Court Postpones Taxi TV Hearing

NEW YORK A lawyer for the five Taxi TV vendors fighting the termination of the pilot program here has asked the State Supreme Court for more time to prepare his case, postponing today’s hearing until Sept. 17.

“The lawsuit itself has a pretty slender basis,” said attorney Robert Borsody, who is representing the program vendors in the case. The delay will give Borsody more time to find case law that would support the vendors claim – that the New York Taxi and Limousine Commission violated a verbal agreement to extend their contracts past the Sept. 1 end date through March.

“Essentially it was a program that was a pilot program and the TLC had received feedback that they felt showed the public did not respond to it in the way the companies had hoped,” said Kate O’Brien Ahlers, media and communications director for the City of New York. “It was made very clear to the vendors that the program was going to expire,” she said, adding that letters were exchanged before the order came down.
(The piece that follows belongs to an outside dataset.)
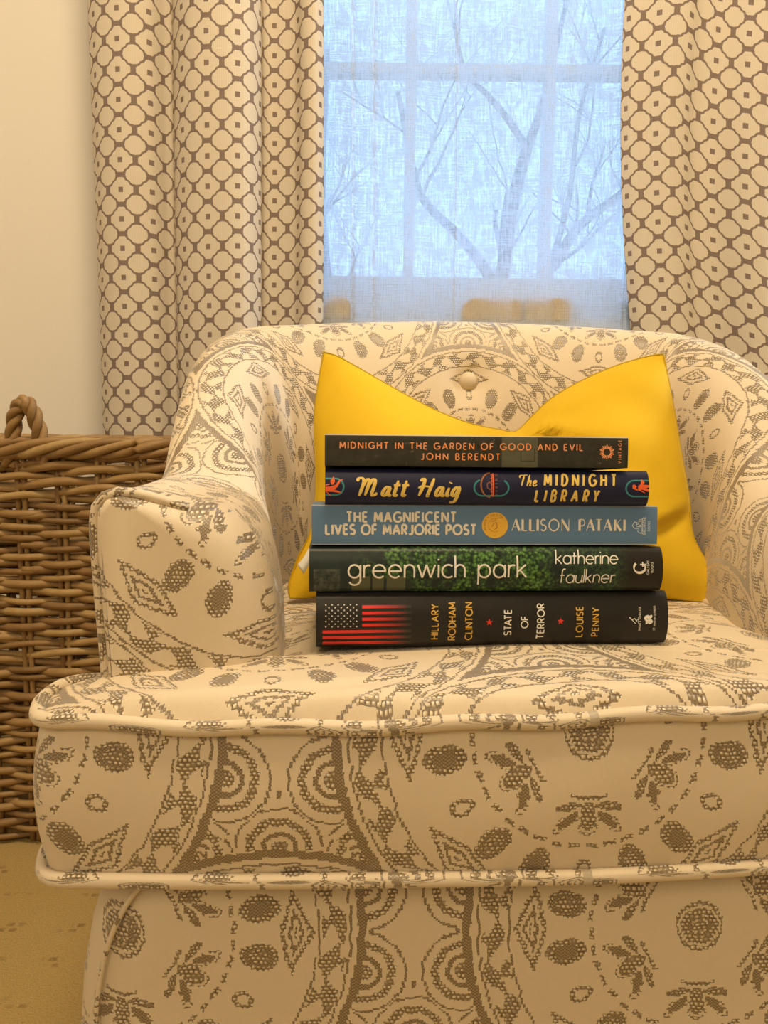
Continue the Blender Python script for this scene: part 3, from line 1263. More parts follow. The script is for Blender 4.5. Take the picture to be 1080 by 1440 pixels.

The TLC told the company owners last week that the backseat taxi televisions would have to be turned off by Labor Day Weekend and removed before the end of September. Company owners last week lost an attempt to temporarily set aside the order until their case could be heard.

“When a city agency tells you one thing and does another thing, is there a recourse, or are you—to use legal jargon—just screwed,” Borsody said. The answer will rest on whether he is able to find substantial support for his argument, he said.

During the past six months, company spokesman Bruno Lucharelli said Intel Marketing, which produces “I Love Taxi TV,” had signed on advertisers including Bally’s Total Fitness, American Express and Cingular Wireless. The company joined with the History Channel to create short films on New York landmarks and with A&E to develop 60-second installments of the network’s flagship Biography program featuring notable New Yorkers. Though Lucharelli would not say if those companies were paid advertisers, he did say that A&E promoted its brand with a tagline at the end of the segment.

According to Lucharelli, the TLC said feedback suggested New Yorkers found the content offensive, a finding at odds with the company’s independently conducted research. That survey, conducted by Schaller Consulting in Brooklyn, N.Y., revealed a 93 percent approval rating among riders, Lucharelli said.

A city spokeswoman said in a statement last week that the city was pleased with the court’s decision and that the termination was the result of the natural end of a one-year licensing deal.